* _WHAT THE EXERCISE ASKS_
Begin with the line that contains "leafy('dark_shrub', (10.45, .12, .016), 'dark" and end with the line that contains "leafy('dark_shrub', (11.9, -.1, .016), 'dark": copy that span of lines exactly, and nothing outside it.
==== DATA TO USE
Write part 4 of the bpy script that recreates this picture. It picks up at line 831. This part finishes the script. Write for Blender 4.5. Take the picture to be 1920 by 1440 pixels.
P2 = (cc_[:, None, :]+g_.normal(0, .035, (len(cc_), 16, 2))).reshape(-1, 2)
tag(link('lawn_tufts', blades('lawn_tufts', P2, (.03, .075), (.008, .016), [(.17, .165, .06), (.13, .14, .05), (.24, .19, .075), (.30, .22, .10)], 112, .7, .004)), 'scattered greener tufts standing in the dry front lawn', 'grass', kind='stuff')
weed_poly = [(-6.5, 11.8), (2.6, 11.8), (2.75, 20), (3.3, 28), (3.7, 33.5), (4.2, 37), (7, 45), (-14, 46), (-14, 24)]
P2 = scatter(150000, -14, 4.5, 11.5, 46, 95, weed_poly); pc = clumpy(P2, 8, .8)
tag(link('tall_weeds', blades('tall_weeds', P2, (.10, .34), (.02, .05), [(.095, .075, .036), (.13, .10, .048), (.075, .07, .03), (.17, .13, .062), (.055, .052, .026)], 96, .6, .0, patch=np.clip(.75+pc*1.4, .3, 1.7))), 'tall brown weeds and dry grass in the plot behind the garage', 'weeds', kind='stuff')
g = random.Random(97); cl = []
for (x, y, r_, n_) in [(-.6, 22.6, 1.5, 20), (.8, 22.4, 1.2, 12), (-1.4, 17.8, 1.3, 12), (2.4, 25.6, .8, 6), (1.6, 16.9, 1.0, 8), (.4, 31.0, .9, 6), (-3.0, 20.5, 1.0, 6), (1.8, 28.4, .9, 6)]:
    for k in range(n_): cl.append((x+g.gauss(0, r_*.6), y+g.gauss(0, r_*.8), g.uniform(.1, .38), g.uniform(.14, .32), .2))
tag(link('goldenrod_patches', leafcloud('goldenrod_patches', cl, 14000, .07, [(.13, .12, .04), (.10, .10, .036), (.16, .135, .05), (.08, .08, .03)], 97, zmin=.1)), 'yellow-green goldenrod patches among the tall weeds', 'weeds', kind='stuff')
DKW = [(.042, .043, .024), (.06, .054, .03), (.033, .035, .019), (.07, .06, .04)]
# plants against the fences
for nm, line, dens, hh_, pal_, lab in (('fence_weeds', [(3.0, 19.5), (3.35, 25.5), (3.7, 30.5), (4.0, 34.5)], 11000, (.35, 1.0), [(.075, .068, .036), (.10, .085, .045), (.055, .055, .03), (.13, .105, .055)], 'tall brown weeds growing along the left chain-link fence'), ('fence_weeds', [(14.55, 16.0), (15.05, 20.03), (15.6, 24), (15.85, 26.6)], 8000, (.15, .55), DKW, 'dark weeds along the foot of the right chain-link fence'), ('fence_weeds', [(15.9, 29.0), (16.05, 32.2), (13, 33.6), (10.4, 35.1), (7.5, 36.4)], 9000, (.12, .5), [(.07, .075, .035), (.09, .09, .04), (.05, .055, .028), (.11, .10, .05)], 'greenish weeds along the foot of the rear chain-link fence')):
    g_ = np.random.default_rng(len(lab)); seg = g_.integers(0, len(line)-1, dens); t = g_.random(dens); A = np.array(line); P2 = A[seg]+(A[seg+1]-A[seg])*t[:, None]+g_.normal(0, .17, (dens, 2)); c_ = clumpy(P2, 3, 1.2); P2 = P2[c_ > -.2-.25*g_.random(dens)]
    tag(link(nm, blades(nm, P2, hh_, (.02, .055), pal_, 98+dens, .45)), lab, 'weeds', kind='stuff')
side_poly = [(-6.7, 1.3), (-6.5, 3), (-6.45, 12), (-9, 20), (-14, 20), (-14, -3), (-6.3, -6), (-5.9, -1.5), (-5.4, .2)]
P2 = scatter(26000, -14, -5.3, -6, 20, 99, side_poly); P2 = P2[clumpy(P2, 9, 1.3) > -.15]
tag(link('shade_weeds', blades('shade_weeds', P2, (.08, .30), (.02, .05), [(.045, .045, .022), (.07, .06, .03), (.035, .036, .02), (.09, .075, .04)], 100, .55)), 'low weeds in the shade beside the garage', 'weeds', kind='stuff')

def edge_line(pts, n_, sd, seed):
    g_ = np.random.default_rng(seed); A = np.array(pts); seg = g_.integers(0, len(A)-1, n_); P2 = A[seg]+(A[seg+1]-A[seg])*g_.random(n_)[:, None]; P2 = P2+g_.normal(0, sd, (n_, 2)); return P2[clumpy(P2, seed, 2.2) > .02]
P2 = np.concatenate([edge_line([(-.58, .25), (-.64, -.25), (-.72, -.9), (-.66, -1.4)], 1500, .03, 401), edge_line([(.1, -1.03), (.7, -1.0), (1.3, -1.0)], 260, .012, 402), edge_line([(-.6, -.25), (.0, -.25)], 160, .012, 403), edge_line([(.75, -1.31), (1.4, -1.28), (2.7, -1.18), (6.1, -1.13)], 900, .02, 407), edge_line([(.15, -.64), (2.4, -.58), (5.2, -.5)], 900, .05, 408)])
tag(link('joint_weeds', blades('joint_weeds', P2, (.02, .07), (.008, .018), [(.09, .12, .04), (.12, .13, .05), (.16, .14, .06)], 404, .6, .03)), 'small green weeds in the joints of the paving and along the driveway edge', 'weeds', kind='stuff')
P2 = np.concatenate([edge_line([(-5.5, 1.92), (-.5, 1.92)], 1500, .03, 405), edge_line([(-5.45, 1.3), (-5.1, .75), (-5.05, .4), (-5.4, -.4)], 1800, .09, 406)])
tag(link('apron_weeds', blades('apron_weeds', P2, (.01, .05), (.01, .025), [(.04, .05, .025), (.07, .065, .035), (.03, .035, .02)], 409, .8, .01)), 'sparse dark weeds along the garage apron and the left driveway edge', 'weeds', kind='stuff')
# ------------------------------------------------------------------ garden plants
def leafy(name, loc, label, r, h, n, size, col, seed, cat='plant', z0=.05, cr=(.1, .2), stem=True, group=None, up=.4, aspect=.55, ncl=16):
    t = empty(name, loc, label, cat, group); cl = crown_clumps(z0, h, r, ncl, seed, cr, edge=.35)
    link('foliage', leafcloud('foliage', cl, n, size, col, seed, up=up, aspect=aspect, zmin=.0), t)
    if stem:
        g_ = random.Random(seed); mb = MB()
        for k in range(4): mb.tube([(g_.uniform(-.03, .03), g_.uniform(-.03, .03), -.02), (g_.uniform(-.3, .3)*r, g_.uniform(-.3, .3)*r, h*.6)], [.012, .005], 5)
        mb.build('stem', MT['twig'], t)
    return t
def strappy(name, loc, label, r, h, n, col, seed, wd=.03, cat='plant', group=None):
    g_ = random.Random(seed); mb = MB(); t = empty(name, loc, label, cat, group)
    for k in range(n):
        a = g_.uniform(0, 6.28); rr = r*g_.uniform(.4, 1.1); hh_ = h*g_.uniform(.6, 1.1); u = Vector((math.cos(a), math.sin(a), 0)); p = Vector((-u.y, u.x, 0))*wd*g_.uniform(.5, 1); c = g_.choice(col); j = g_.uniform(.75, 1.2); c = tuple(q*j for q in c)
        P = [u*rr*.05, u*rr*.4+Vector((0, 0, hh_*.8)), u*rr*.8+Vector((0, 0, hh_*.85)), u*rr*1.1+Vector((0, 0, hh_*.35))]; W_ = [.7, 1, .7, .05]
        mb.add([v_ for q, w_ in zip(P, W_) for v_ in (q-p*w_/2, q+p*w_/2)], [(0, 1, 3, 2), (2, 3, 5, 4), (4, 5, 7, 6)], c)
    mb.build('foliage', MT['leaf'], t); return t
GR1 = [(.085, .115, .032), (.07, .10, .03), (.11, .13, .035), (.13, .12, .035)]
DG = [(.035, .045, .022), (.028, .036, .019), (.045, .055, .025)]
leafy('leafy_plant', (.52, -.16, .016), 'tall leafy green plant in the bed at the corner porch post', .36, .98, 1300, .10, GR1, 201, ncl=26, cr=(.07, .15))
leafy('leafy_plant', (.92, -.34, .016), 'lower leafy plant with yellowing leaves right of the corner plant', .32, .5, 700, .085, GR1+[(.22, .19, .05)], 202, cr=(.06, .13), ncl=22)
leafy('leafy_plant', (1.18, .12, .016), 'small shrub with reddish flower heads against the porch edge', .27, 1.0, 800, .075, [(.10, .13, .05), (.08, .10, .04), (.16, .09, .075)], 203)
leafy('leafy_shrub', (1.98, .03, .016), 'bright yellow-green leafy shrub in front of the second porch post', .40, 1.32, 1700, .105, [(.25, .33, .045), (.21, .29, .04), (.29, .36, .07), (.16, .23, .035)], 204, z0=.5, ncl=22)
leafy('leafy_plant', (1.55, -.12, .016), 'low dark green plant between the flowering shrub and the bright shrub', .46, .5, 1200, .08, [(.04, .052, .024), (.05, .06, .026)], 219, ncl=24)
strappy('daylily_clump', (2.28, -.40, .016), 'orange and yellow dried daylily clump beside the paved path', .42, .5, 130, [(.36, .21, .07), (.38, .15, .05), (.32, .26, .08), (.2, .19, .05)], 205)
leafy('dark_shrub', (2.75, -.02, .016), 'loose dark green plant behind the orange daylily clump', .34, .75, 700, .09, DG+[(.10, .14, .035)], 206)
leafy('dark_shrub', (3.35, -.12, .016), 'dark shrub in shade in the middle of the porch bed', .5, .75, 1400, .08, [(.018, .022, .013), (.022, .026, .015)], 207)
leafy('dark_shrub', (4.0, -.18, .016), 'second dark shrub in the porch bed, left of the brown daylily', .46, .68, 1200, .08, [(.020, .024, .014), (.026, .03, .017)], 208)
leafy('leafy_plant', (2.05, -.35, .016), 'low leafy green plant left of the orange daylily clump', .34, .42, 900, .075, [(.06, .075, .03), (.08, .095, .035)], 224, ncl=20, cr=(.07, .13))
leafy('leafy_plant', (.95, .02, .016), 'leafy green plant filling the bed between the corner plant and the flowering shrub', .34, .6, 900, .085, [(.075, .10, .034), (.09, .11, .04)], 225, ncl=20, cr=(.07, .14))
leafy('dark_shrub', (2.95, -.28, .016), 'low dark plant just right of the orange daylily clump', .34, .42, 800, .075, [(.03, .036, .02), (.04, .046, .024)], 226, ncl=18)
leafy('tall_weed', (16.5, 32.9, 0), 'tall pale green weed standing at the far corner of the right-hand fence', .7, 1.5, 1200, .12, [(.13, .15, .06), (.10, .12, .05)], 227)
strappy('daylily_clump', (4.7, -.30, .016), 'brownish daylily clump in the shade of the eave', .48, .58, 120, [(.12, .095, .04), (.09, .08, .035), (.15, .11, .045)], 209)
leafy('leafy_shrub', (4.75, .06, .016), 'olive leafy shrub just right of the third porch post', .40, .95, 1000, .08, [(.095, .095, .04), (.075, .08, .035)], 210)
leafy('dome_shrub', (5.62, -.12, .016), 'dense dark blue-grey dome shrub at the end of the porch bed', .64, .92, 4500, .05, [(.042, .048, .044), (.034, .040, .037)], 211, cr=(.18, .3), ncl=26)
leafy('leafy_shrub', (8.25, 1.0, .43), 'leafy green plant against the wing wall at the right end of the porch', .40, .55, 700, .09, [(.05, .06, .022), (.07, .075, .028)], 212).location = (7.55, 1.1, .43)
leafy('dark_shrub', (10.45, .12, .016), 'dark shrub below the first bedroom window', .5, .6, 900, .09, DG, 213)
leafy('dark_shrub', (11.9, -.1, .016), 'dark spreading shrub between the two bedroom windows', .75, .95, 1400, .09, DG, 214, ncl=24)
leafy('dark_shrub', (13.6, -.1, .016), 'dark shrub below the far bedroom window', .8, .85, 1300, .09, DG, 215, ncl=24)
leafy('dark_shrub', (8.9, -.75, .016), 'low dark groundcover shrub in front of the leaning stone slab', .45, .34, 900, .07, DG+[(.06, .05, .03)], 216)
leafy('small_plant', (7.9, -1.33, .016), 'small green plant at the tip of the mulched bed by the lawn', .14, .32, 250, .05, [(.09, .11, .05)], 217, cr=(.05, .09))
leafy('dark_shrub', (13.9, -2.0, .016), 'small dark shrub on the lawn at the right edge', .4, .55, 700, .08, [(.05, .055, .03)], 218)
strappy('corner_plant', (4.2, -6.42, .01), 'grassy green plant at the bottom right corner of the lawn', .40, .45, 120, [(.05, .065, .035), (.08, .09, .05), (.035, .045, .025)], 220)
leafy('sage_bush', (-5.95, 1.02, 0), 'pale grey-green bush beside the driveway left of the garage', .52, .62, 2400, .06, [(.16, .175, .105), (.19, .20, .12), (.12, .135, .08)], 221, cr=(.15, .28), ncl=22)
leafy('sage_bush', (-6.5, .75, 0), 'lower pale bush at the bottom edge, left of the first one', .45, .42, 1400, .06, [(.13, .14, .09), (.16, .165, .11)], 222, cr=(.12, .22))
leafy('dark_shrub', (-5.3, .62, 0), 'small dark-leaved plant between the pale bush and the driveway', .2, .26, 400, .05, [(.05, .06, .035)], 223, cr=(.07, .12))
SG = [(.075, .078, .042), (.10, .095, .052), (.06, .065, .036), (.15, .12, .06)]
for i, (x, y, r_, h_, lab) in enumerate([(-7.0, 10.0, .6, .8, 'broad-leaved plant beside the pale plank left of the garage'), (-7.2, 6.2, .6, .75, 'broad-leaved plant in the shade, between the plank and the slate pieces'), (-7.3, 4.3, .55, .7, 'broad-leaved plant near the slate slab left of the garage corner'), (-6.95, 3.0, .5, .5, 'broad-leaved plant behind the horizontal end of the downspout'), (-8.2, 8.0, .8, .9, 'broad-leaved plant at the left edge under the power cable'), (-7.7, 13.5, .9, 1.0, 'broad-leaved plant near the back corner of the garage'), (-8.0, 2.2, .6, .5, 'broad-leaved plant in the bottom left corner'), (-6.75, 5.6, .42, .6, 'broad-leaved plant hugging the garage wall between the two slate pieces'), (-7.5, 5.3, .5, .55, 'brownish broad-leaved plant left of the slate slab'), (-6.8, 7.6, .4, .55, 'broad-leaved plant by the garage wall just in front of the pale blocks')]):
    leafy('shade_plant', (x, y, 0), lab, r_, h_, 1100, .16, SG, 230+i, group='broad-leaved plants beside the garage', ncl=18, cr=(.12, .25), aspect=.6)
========
==== DATA TO USE
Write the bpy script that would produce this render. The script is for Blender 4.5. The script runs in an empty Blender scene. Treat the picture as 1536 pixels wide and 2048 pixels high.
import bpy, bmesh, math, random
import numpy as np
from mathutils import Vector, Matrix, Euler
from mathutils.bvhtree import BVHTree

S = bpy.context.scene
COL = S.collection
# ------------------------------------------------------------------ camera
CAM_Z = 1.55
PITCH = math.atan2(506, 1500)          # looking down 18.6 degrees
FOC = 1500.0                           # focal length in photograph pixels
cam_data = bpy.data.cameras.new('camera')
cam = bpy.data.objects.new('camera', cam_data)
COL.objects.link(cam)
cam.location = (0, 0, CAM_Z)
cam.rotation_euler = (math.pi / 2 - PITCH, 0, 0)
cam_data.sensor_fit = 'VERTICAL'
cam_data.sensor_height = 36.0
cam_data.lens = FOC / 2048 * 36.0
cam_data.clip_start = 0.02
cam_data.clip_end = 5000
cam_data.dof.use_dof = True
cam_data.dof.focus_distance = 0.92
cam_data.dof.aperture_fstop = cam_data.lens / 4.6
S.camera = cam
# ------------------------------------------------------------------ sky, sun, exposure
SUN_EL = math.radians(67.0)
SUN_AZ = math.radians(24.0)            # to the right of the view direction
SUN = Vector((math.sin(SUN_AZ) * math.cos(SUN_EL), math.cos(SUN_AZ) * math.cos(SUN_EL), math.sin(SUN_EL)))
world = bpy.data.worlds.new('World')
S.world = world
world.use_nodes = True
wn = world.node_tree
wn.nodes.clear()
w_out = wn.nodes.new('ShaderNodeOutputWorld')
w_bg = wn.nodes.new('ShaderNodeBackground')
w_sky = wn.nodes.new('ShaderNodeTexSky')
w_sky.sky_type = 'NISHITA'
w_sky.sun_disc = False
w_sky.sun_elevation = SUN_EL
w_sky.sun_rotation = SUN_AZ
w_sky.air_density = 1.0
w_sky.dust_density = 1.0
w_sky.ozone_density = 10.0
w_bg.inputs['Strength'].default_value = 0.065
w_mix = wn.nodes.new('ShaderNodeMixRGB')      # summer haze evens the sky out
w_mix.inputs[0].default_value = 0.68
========
* _SOLUTION TO THIS PROBLEM_
leafy('dark_shrub', (10.45, .12, .016), 'dark shrub below the first bedroom window', .5, .6, 900, .09, DG, 213)
leafy('dark_shrub', (11.9, -.1, .016), 'dark spreading shrub between the two bedroom windows', .75, .95, 1400, .09, DG, 214, ncl=24)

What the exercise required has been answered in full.